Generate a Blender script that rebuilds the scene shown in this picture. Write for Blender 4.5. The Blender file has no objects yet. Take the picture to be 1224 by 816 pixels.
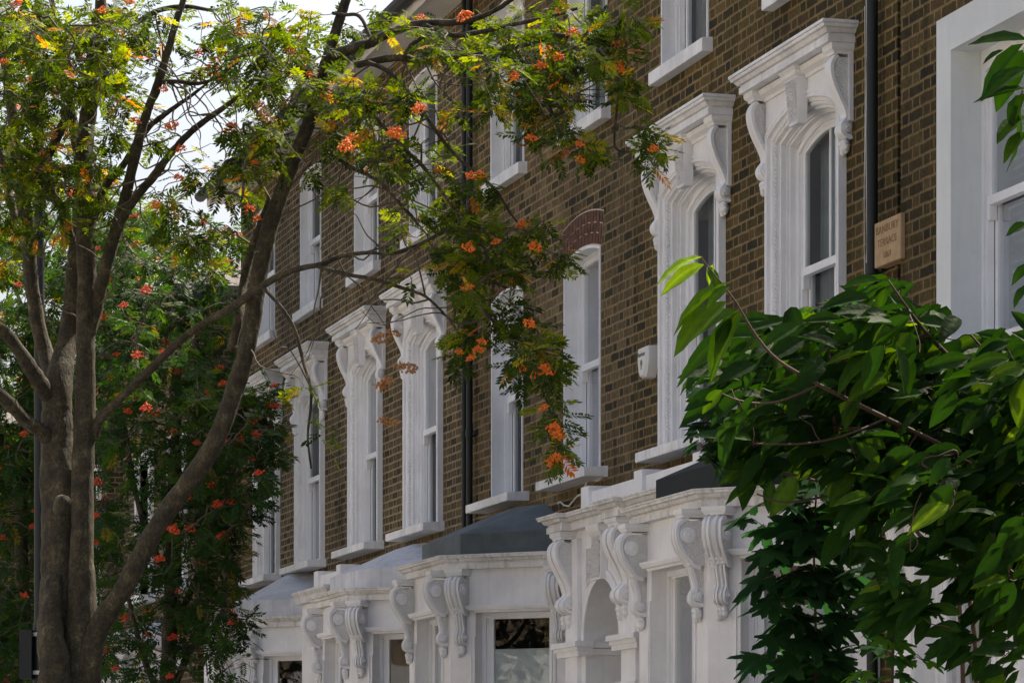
import bpy, bmesh, math, random
import numpy as np
from mathutils import Vector, Matrix, noise
random.seed(7); rng = np.random.default_rng(11)
SC = bpy.context.scene; COL = SC.collection
# ---------------------------------------------------------------- camera model (metres; facades lie on y=0, street on -y)
F, CX, XV, YV, DD, EYE = 4000., 612., -500., 950., 8.15, 1.6
TH = math.atan((CX-XV)/F); CT, ST = math.cos(TH), math.sin(TH); PD = DD*CT
def ray(px, py, Y):                       # point at image-measured direction and depth Y
    X = (px-CX)/F*Y
    return (-CT*Y+ST*X, -PD+ST*Y+CT*X, EYE+(YV-py)/F*Y)
def depth_at(px, y):                      # depth at which the direction px meets the plane y
    return (y+PD)/(ST+(px-CX)/F*CT)
# ---------------------------------------------------------------- materials
def new_mat(name):
    m = bpy.data.materials.new(name); m.use_nodes = True; nt = m.node_tree
    return m, nt, nt.nodes, nt.links, nt.nodes['Principled BSDF']
def N(ns, t, **kw):
    n = ns.new(t)
    for k, v in kw.items():
        if k.startswith('i_'): n.inputs[k[2:].replace('_', ' ')].default_value = v
        else: setattr(n, k, v)
    return n
def math_n(ns, ls, op, a, b=None):
    n = ns.new('ShaderNodeMath'); n.operation = op
    for i, v in enumerate((a, b)):
        if v is None: continue
        if isinstance(v, (int, float)): n.inputs[i].default_value = v
        else: ls.new(v, n.inputs[i])
    return n.outputs[0]
def ramp(ns, pts, interp='LINEAR'):
    r = ns.new('ShaderNodeValToRGB'); cr = r.color_ramp; cr.interpolation = interp
    while len(cr.elements) < len(pts): cr.elements.new(.5)
    for e, (p, c) in zip(cr.elements, pts): e.position = p; e.color = (*c, 1)
    return r
def brick_mat(name, tones, mortar, dirt=.25):
    m, nt, ns, ls, b = new_mat(name)
    geo = ns.new('ShaderNodeNewGeometry'); sep = ns.new('ShaderNodeSeparateXYZ')
    nz = N(ns, 'ShaderNodeTexNoise', i_Scale=9., i_Detail=4.); ls.new(geo.outputs['Position'], nz.inputs['Vector'])
    off = N(ns, 'ShaderNodeVectorMath', operation='MULTIPLY_ADD'); ls.new(nz.outputs['Color'], off.inputs[0]); off.inputs[1].default_value = (.017,)*3
    ls.new(geo.outputs['Position'], off.inputs[2]); ls.new(off.outputs[0], sep.inputs[0])
    u = math_n(ns, ls, 'ADD', sep.outputs[0], sep.outputs[1])
    u = math_n(ns, ls, 'ADD', u, 500.); z = math_n(ns, ls, 'DIVIDE', sep.outputs[2], .075)
    row = math_n(ns, ls, 'FLOOR', z); fz = math_n(ns, ls, 'FRACT', z)
    par = math_n(ns, ls, 'MODULO', row, 2.)
    t0 = math_n(ns, ls, 'ADD', math_n(ns, ls, 'DIVIDE', u, .3375), math_n(ns, ls, 'MULTIPLY', par, .5))
    cell = math_n(ns, ls, 'FLOOR', t0); t = math_n(ns, ls, 'FRACT', t0)
    hd = math_n(ns, ls, 'GREATER_THAN', t, .6667)
    du = math_n(ns, ls, 'MINIMUM', math_n(ns, ls, 'MINIMUM', t, math_n(ns, ls, 'SUBTRACT', 1., t)), math_n(ns, ls, 'ABSOLUTE', math_n(ns, ls, 'SUBTRACT', t, .6667)))
    du = math_n(ns, ls, 'MULTIPLY', du, .3375)
    dz = math_n(ns, ls, 'MULTIPLY', math_n(ns, ls, 'MINIMUM', fz, math_n(ns, ls, 'SUBTRACT', 1., fz)), .075)
    d = math_n(ns, ls, 'MINIMUM', du, dz)
    mr = N(ns, 'ShaderNodeMapRange', interpolation_type='SMOOTHSTEP'); ls.new(d, mr.inputs['Value'])
    mr.inputs['From Min'].default_value = .0055; mr.inputs['From Max'].default_value = .0115
    idv = ns.new('ShaderNodeCombineXYZ'); ls.new(row, idv.inputs[0]); ls.new(math_n(ns, ls, 'ADD', math_n(ns, ls, 'MULTIPLY', cell, 2.), hd), idv.inputs[1])
    wn = N(ns, 'ShaderNodeTexWhiteNoise', noise_dimensions='3D'); ls.new(idv.outputs[0], wn.inputs['Vector'])
    rp = ramp(ns, [(i/(len(tones)), c) for i, c in enumerate(tones)], 'CONSTANT'); ls.new(wn.outputs['Value'], rp.inputs[0])
    n2 = N(ns, 'ShaderNodeTexNoise', i_Scale=38., i_Detail=5., i_Roughness=.65); ls.new(geo.outputs['Position'], n2.inputs['Vector'])
    mr2 = N(ns, 'ShaderNodeMapRange'); ls.new(n2.outputs['Fac'], mr2.inputs['Value']); mr2.inputs['From Min'].default_value = .3; mr2.inputs['From Max'].default_value = .7; mr2.inputs['To Min'].default_value = .6; mr2.inputs['To Max'].default_value = 1.4
    v1 = N(ns, 'ShaderNodeMix', data_type='RGBA', blend_type='MULTIPLY'); v1.inputs[0].default_value = 1
    ls.new(rp.outputs[0], v1.inputs[6]); ls.new(mr2.outputs[0], v1.inputs[7])
    mn = N(ns, 'ShaderNodeMix', data_type='RGBA', blend_type='MULTIPLY'); mn.inputs[0].default_value = .8; mn.inputs[6].default_value = (*mortar, 1); ls.new(mr2.outputs[0], mn.inputs[7])
    mx = N(ns, 'ShaderNodeMix', data_type='RGBA'); ls.new(mr.outputs[0], mx.inputs[0]); ls.new(mn.outputs[2], mx.inputs[6]); ls.new(v1.outputs[2], mx.inputs[7])
    # large soot / weather patches
    mpg = N(ns, 'ShaderNodeMapping'); mpg.inputs['Scale'].default_value = (1, 1, .55); ls.new(geo.outputs['Position'], mpg.inputs[0])
    n3 = N(ns, 'ShaderNodeTexNoise', i_Scale=.9, i_Detail=5., i_Roughness=.6); ls.new(mpg.outputs[0], n3.inputs['Vector'])
    mr3 = N(ns, 'ShaderNodeMapRange'); ls.new(n3.outputs['Fac'], mr3.inputs['Value']); mr3.inputs['From Min'].default_value = .32; mr3.inputs['From Max'].default_value = .68
    mr3.inputs['To Min'].default_value = 1-dirt*1.6; mr3.inputs['To Max'].default_value = 1+dirt
    mz = N(ns, 'ShaderNodeMix', data_type='RGBA', blend_type='MULTIPLY'); mz.inputs[0].default_value = 1; ls.new(mx.outputs[2], mz.inputs[6]); ls.new(mr3.outputs[0], mz.inputs[7])
    mps = N(ns, 'ShaderNodeMapping'); mps.inputs['Scale'].default_value = (7, 7, .5); ls.new(geo.outputs['Position'], mps.inputs[0])
    n5 = N(ns, 'ShaderNodeTexNoise', i_Scale=1., i_Detail=4., i_Roughness=.6); ls.new(mps.outputs[0], n5.inputs['Vector'])
    mr5 = N(ns, 'ShaderNodeMapRange'); ls.new(n5.outputs['Fac'], mr5.inputs['Value']); mr5.inputs['From Min'].default_value = .5; mr5.inputs['From Max'].default_value = .75; mr5.inputs['To Min'].default_value = 1.; mr5.inputs['To Max'].default_value = .55
    m5 = N(ns, 'ShaderNodeMix', data_type='RGBA', blend_type='MULTIPLY'); m5.inputs[0].default_value = 1; ls.new(mz.outputs[2], m5.inputs[6]); ls.new(mr5.outputs[0], m5.inputs[7]); mz = m5
    ls.new(mz.outputs[2], b.inputs['Base Color']); b.inputs['Roughness'].default_value = .92
    b.inputs['Specular IOR Level'].default_value = .2
    h = math_n(ns, ls, 'ADD', math_n(ns, ls, 'MULTIPLY', mr.outputs[0], -.4), math_n(ns, ls, 'MULTIPLY', n2.outputs['Fac'], .6))
    bp = N(ns, 'ShaderNodeBump', i_Strength=.9, i_Distance=.008); ls.new(h, bp.inputs['Height']); ls.new(bp.outputs[0], b.inputs['Normal'])
    return m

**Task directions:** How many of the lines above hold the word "scene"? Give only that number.

**Response to this exercise:** 2